Wherever the string "scene" appears in the listing, copy that line.
-- Start of Information provided --
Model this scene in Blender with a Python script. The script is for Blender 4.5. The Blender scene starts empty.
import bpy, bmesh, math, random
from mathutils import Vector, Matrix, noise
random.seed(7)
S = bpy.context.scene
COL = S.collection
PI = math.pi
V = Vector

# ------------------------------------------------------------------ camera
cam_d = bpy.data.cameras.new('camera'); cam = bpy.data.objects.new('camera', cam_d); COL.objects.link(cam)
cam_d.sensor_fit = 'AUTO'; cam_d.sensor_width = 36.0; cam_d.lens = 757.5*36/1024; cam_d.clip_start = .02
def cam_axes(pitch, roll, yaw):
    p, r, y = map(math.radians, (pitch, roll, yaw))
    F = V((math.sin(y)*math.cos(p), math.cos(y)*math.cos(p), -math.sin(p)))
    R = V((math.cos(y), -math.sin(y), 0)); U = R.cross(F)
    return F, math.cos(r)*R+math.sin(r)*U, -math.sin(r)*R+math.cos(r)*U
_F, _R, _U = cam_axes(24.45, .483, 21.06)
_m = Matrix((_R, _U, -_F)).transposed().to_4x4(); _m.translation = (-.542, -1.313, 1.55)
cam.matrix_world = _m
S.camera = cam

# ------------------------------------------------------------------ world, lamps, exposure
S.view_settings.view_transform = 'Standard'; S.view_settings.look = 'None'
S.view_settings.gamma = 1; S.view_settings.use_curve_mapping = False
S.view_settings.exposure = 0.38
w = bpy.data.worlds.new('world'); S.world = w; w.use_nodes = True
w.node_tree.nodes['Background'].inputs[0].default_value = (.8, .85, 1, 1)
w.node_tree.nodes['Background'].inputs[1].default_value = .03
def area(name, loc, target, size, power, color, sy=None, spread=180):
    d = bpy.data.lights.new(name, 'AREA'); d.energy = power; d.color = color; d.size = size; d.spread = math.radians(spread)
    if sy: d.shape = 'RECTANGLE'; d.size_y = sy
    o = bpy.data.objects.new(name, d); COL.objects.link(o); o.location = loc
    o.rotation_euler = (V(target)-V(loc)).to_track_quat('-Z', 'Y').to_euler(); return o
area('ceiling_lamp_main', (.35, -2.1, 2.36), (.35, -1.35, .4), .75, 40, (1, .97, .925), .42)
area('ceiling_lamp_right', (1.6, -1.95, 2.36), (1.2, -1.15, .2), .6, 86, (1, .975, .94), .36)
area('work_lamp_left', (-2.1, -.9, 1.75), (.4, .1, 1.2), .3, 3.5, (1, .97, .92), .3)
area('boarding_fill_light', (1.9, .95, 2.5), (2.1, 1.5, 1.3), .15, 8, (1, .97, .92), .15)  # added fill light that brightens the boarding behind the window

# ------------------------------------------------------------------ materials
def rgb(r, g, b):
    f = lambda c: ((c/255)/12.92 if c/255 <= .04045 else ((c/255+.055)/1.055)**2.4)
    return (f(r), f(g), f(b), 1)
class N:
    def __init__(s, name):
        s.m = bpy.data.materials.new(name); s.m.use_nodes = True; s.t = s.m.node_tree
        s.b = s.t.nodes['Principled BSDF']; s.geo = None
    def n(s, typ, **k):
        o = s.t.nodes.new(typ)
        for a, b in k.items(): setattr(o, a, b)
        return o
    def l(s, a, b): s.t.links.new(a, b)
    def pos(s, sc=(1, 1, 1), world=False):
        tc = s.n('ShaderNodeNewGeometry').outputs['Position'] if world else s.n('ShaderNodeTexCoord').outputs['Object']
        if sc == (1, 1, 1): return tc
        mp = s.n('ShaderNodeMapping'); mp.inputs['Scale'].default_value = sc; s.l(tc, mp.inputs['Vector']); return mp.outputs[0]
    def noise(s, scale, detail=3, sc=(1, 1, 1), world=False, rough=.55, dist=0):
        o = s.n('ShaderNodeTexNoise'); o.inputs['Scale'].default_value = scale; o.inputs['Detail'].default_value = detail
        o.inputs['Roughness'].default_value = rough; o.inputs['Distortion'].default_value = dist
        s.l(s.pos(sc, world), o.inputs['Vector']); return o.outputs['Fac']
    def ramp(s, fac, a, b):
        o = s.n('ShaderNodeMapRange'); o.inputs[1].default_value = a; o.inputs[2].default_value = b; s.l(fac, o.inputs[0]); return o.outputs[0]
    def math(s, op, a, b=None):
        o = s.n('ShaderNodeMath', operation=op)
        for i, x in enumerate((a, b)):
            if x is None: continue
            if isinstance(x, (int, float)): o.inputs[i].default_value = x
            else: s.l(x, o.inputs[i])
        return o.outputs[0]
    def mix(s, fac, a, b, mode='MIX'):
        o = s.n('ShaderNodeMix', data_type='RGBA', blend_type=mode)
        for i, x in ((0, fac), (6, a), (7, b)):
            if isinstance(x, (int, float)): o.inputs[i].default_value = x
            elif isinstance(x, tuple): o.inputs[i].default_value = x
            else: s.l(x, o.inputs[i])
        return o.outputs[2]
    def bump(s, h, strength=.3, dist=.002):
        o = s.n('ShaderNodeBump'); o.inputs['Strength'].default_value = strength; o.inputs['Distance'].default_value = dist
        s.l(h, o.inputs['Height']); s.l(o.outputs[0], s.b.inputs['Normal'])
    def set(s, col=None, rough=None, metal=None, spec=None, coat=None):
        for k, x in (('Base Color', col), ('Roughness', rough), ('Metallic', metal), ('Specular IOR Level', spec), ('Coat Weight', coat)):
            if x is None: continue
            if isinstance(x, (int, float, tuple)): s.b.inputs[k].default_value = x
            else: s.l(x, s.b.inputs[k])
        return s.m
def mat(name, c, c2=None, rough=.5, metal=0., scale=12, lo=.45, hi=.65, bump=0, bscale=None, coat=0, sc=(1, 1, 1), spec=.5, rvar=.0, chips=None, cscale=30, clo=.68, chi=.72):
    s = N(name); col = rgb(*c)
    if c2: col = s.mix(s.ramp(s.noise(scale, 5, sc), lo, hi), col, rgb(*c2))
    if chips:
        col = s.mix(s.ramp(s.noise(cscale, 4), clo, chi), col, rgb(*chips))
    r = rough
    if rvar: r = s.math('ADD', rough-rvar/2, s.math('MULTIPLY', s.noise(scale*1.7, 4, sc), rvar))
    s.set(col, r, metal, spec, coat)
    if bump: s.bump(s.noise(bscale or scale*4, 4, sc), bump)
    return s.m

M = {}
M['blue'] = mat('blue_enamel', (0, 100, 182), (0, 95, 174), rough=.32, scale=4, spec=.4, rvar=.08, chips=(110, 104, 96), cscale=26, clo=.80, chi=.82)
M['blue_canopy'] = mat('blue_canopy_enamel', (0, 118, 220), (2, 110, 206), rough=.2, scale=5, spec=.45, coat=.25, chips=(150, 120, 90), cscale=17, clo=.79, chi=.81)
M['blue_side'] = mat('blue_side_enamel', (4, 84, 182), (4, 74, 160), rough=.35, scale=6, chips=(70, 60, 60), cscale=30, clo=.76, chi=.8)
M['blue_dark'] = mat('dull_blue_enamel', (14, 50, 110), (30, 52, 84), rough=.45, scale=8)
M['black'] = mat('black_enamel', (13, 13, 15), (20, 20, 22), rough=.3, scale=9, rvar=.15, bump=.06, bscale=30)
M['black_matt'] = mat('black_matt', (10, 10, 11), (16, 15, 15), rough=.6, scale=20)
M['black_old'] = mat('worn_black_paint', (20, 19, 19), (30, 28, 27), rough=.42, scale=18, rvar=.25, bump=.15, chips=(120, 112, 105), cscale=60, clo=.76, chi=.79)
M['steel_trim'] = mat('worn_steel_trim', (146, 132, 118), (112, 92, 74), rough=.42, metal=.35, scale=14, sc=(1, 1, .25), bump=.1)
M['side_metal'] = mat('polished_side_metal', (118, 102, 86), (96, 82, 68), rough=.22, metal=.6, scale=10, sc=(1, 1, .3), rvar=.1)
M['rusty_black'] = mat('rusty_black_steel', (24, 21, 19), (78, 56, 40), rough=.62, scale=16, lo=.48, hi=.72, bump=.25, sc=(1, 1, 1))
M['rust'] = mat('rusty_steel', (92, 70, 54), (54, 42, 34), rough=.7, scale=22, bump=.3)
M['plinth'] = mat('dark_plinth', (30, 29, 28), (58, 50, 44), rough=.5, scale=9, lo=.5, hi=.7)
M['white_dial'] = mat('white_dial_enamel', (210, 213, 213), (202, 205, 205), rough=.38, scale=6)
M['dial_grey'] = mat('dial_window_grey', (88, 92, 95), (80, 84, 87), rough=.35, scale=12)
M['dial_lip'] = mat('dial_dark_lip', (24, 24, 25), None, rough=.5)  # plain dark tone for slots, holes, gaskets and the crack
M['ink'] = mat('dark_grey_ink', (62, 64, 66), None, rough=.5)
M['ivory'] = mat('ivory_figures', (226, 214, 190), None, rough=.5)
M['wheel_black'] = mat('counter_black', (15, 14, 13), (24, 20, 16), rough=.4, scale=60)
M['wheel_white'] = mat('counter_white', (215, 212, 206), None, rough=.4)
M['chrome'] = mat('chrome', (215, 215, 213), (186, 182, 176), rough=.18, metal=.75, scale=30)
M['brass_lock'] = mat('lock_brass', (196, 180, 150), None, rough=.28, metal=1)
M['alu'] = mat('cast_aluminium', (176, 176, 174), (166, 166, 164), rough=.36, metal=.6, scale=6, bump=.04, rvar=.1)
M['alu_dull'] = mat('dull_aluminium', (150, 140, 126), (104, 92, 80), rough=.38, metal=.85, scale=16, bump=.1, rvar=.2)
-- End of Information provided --
* _Task solution_:
Model this scene in Blender with a Python script. The script is for Blender 4.5. The Blender scene starts empty.
S = bpy.context.scene